What could you do if it, domestic violence, happened
to you?
Nowadays, women in Taiwan get married quite late in life. The median age of those married for the first time is currently 29.5 for women and 31.9 for men (Statistics Department of Ministry of the Interior, 2013).
The marriage rates like other continues continue to decline for women from 55.53% to 38.7% in ten years and for men from 40.82% to 32.11% (Statistics Department of Ministry of the Interior, 2013).

What would you do if you were one of them who were destined to face domestic violence? Remember it occurs not only once for a while but regularly – probably every week, or unpredictably?
She was one of the girls living in poor households. She started working an hour-paid job with 9-year compulsory education when she was 15 years old. She married to him when she was 19 years old while her most girl friends continued their schooling, who were in middle-class or higher income households.
Before their engagement, she worried about their differences
of eight-year age apart, the education level and family background. How could
she marry to a thoughtful and good-looking guy from a sound family? But, he
brushed it aside.
He convinced her
to marry him and it wouldn't be a problem to give her mother NT$10,000 monthly. He
had a high-paid job and made enough money to start a family right away after marriage too. She
quit her job.

They were not in the
middle of a marriage crisis, but this happened whenever he got drunk. She waited him to fall asleep when this occurred. It seemed
to her a thing she had to deal with and a night’s sleep was a nature’s cure to
gain her strength back. It took only one night and he would be what he was again.
Day repeated itself. The first time she remembered
after marriage, she thought her world was spiraling out of control when she couldn’t
temper his unknown anger. But, the following day after he woke up, he acted
like the one he used to be and it seemed to him there was nothing which had
happened.

He was the one who had done terrible drinking before coming back home but his anger rose when his voice got louder. She forgot to question why he didn’t come home after work for dinner while she soothed her starving children to wait for their father longer.
His clever tongue
seemed not to fail him even when he was drunk, stuttering to deliver those
insulting words to accuse her mother of having children by
different men.
She regretted she
had told him everything about her mother before marriage. Then she trusted him with
her own heart when he looked at her with admiration and said how beautiful she
was.
Why had she told him? She wanted to share with him, who was that into her then and so was she, about
how difficult it was for her mother to raise them and why she did not go to
senior high school but found a job to support her mother financially. She did it
out of love for her mother. Besides, she needed
to know if she could plan her future with him without making a mess of it. He was
so smart that she was able to rely on him.
When he acted the
drama, she dared not to challenge his rage while he was drunk. She did never defend her mother but was worried about their children might be still awake or give ear to (聽). Her
children kept quiet without mentioning it and got pretty well with their
father, who loved them dearly too.
He never stopped
giving her mother money every month as he promised, but
he never went back home with her
on the second day of Chinese Lunar New Year, which was “Married Daughter’s Day.”
She always told her mother he couldn’t make it because of being on duty, and
her mother never complained about his absence from the gathering with his
relatives-in-law. When he was sober, he told her he couldn’t go because he
couldn’t touch the wine on that special occasion or he would ruin their
time.
Gradually she gave
this serious thoughts and she knew the moment she lost her self-esteem when
she took his money to her mother, especially the dowry. Her mother did need the money.
It never was a
problem to worry if he had an affair with any woman, and she surely knew he
still loved her. A part of her always loved him she knew and she wasn’t trying
to stay active and make the best of their relationship. What she did was to let
it take its course and to pretend that it was all going to be well in the end.
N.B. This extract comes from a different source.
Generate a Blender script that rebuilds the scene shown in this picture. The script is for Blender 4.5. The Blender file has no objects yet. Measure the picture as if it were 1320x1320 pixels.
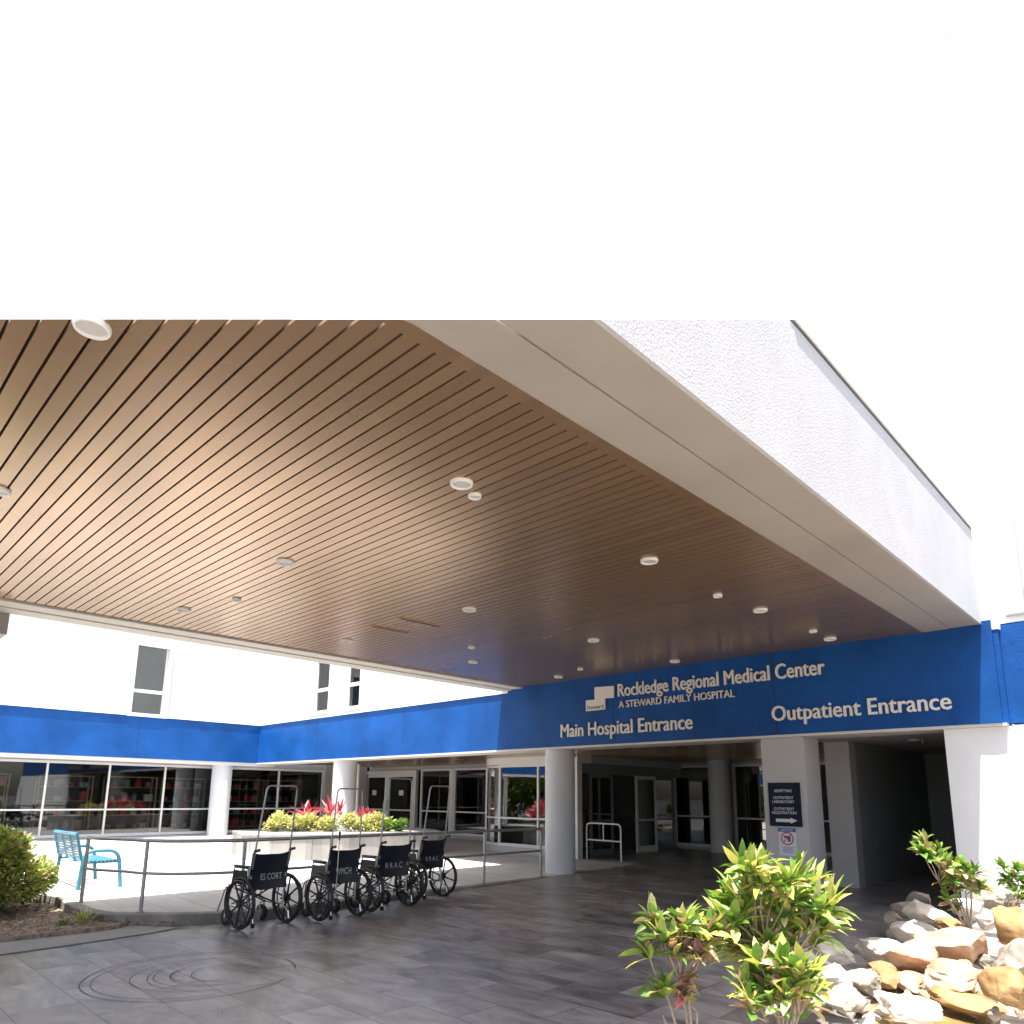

What about her children? Looking at her children, she convinced herself that tolerance was an only response to what he did to her, unacceptable but taken. There wasn’t a thorough resolution, and she saw no reason to get it said and done. How could she move on with all of her life away from this?
Even in the
bleakest moments
of her childhood, with the name of her father unknown on her ID Card, she had managed to hold the hope that each
day, things would get a little better. Hopelessness was beyond her
comprehension.
The fact
One fourth married women in Taiwan, whose ages are between 18 and 74, have been abused according to the data revealed by Ministry of Health and Welfare on March 2 before International Women’s Day this year, 2016.
Please break the silence
and
make it loud, my dear. Yes, make it louder possibly and needed. It is the fact
that men and women are created differently. Surely again, there is no equality
for both genders.
That is why women should fight bravely and consistently if mistreated while good men help them out. And, that is why women have International Women’s Day on 8 March and International Day of the Girl Child on 11 October since 2012.